DATASET EXCERPT:
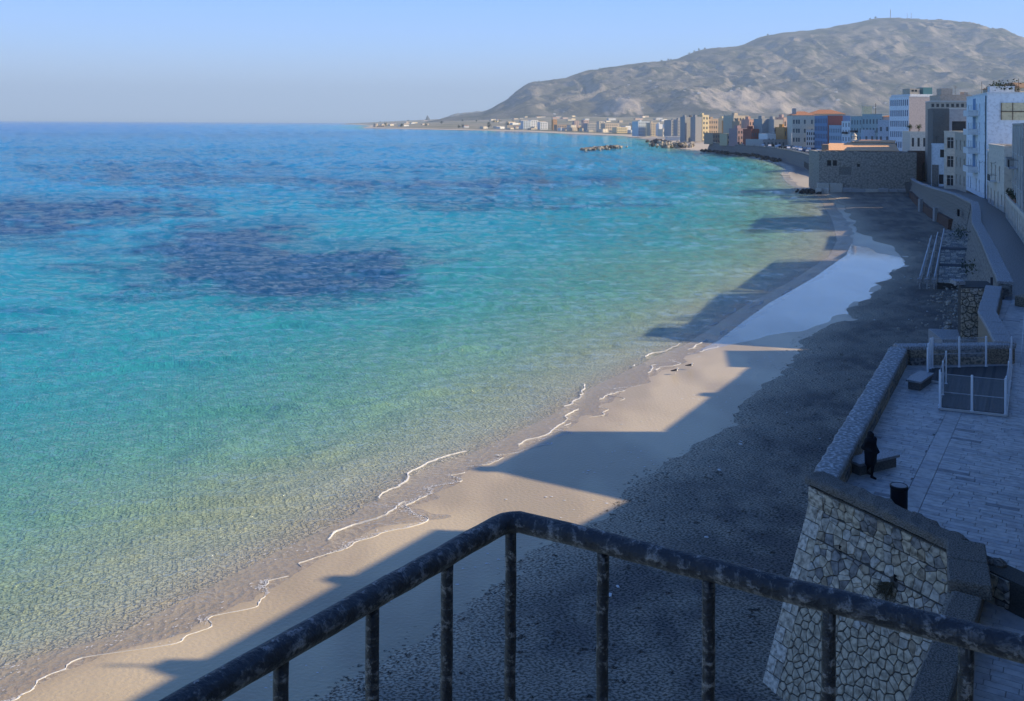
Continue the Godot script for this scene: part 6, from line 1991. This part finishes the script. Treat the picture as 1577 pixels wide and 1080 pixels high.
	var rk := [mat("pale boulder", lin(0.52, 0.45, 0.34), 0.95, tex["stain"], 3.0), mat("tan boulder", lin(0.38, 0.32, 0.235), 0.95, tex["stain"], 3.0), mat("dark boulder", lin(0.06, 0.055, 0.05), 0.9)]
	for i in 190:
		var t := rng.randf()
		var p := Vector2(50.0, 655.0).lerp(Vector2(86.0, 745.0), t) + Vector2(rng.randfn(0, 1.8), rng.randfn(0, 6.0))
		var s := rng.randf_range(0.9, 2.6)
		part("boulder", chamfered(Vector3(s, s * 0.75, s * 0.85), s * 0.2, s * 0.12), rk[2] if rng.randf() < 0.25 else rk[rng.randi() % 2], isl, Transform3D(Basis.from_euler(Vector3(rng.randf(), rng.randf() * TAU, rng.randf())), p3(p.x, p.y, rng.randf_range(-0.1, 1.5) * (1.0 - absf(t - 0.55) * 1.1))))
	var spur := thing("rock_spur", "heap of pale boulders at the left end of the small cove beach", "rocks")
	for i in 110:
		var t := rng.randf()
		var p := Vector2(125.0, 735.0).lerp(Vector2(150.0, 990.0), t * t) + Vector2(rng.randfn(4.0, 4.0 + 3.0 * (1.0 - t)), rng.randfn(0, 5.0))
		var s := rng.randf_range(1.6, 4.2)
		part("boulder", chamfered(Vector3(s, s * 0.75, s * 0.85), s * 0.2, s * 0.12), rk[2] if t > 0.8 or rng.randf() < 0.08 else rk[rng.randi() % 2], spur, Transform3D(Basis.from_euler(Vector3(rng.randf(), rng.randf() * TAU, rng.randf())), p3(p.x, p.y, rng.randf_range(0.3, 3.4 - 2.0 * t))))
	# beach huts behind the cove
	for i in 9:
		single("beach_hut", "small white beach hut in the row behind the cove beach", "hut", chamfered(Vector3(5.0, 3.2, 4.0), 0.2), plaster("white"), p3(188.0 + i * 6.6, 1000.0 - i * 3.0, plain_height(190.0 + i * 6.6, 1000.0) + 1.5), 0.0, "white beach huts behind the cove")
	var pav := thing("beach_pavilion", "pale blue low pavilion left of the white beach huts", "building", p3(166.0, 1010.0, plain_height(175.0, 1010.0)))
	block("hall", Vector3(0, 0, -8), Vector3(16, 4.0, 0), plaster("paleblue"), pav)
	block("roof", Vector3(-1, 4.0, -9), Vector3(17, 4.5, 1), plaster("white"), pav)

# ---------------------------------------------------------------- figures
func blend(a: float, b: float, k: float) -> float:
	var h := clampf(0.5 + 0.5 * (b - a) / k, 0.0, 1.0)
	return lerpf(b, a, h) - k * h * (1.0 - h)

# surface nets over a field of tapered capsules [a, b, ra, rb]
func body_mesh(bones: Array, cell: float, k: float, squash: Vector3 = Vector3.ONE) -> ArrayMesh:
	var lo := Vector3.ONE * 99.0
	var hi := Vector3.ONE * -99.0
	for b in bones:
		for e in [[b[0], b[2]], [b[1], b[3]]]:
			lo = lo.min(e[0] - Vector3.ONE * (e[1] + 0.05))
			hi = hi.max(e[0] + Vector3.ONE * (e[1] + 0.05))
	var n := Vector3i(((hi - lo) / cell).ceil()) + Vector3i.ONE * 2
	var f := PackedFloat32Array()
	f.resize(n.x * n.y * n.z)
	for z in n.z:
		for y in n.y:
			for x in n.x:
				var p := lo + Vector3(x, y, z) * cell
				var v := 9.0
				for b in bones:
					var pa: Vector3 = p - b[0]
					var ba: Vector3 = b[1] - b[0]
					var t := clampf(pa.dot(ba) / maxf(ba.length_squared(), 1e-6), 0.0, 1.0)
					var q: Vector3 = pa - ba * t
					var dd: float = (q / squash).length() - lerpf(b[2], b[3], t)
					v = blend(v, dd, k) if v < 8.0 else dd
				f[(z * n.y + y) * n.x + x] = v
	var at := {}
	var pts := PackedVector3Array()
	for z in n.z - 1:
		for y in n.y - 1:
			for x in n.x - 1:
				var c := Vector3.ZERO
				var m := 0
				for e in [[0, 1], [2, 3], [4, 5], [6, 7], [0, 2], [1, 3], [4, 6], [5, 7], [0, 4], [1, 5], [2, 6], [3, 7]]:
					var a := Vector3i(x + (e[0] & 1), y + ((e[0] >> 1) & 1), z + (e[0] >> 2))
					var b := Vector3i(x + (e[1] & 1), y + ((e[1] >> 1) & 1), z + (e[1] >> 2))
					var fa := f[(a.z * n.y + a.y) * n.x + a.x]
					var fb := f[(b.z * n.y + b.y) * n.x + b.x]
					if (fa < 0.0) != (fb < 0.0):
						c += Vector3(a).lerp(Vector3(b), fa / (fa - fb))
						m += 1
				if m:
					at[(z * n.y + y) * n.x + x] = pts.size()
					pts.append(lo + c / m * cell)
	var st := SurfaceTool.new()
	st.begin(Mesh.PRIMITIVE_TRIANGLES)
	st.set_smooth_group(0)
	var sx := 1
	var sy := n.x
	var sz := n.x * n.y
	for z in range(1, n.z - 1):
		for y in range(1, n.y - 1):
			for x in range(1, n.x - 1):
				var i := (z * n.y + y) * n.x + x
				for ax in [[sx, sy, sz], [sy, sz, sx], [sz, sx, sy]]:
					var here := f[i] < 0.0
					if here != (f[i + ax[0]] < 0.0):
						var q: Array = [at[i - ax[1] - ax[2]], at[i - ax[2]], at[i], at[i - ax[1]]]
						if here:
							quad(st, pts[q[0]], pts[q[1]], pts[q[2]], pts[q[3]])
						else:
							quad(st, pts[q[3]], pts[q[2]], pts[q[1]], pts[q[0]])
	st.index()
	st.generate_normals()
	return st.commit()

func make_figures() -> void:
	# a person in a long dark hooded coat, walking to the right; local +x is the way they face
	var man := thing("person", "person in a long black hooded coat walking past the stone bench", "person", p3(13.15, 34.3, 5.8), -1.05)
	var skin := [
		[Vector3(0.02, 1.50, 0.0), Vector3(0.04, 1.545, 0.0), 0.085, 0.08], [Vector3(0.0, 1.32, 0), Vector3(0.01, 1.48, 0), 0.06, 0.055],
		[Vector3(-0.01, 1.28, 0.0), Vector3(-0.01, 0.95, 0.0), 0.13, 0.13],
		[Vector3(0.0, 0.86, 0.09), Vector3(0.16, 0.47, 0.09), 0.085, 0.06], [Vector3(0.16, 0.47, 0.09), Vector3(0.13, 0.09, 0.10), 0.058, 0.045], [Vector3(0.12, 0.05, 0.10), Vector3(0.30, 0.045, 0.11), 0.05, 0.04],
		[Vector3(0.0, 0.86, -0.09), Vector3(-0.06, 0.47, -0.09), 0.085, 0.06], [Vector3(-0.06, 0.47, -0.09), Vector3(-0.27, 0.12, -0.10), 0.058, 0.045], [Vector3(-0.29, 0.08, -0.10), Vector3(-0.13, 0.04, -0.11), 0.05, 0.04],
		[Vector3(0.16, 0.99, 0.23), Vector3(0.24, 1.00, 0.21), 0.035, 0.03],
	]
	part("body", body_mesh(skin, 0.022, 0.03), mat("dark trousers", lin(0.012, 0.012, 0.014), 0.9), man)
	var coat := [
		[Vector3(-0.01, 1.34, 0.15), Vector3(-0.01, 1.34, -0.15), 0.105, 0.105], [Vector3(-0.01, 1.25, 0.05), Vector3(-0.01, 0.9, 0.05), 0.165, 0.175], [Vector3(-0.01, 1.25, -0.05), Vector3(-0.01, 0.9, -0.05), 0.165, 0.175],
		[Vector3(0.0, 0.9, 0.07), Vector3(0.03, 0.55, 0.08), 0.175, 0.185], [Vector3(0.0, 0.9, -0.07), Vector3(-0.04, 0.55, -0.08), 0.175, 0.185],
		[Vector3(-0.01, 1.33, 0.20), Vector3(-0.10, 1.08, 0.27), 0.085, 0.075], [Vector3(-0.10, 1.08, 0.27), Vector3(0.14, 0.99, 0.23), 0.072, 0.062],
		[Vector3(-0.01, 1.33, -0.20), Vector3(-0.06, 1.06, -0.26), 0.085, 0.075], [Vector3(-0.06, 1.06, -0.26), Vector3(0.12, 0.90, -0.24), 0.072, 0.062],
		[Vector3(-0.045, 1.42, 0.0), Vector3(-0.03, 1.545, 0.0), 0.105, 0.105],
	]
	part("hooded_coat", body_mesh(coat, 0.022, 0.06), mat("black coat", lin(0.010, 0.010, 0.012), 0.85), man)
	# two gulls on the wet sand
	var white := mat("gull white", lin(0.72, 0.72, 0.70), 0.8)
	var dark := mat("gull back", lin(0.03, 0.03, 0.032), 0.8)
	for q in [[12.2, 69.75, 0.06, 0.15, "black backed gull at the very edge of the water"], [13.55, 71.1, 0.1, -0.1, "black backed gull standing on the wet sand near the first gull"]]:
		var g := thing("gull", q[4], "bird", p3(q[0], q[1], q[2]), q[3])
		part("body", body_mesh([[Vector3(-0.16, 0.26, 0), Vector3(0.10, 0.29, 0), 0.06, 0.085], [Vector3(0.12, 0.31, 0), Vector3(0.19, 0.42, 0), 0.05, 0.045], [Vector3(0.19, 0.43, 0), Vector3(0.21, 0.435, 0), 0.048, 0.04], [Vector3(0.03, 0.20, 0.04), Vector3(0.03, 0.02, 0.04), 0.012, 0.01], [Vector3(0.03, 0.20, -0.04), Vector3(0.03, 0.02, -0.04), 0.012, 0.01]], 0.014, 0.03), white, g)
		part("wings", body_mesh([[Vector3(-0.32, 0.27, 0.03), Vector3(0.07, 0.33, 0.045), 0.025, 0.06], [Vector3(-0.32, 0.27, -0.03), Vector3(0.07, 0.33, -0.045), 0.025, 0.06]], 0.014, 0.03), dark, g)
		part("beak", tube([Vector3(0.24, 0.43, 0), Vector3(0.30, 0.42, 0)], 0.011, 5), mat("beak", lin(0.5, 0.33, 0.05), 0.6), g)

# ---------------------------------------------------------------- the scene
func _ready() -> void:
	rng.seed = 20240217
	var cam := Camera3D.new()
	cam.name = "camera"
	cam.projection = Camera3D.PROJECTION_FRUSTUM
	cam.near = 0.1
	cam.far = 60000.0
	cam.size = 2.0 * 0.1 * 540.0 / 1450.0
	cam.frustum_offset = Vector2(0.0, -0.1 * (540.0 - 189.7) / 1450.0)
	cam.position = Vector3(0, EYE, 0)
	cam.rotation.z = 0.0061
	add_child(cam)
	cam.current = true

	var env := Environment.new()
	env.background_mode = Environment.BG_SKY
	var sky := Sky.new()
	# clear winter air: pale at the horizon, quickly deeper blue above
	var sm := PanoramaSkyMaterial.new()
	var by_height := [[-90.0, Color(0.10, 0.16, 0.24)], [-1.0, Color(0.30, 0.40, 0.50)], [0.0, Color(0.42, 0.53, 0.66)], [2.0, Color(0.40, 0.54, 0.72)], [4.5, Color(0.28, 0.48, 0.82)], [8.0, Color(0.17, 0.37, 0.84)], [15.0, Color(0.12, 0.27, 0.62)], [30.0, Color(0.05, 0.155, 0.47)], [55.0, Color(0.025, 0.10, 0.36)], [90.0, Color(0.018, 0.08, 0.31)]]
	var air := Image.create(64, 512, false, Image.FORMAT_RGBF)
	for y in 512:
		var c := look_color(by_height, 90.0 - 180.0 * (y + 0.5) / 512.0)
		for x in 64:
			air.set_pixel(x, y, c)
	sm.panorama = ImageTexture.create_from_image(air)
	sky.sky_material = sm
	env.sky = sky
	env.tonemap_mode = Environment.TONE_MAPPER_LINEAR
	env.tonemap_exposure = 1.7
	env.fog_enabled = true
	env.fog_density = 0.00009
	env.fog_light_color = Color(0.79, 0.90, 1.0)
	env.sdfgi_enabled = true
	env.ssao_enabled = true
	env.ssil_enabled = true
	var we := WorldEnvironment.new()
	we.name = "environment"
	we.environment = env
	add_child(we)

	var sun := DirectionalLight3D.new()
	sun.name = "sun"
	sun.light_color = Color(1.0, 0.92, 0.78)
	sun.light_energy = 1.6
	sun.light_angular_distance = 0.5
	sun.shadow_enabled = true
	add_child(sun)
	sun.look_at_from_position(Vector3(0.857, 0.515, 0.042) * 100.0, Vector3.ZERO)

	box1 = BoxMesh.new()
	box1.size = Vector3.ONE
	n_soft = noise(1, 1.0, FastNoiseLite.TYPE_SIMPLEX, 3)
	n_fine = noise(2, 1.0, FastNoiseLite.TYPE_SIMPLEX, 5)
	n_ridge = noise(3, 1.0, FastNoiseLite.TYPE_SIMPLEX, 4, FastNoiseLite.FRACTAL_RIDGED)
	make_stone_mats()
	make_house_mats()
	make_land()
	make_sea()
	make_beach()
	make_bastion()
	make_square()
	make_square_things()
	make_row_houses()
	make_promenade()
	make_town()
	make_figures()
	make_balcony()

REQUIRED TASK:
Lines that include the word "scene" are to be extracted from the data above.

EXERCISE ANSWER:
Continue the Godot script for this scene: part 6, from line 1991. This part finishes the script. Treat the picture as 1577 pixels wide and 1080 pixels high.
# ---------------------------------------------------------------- the scene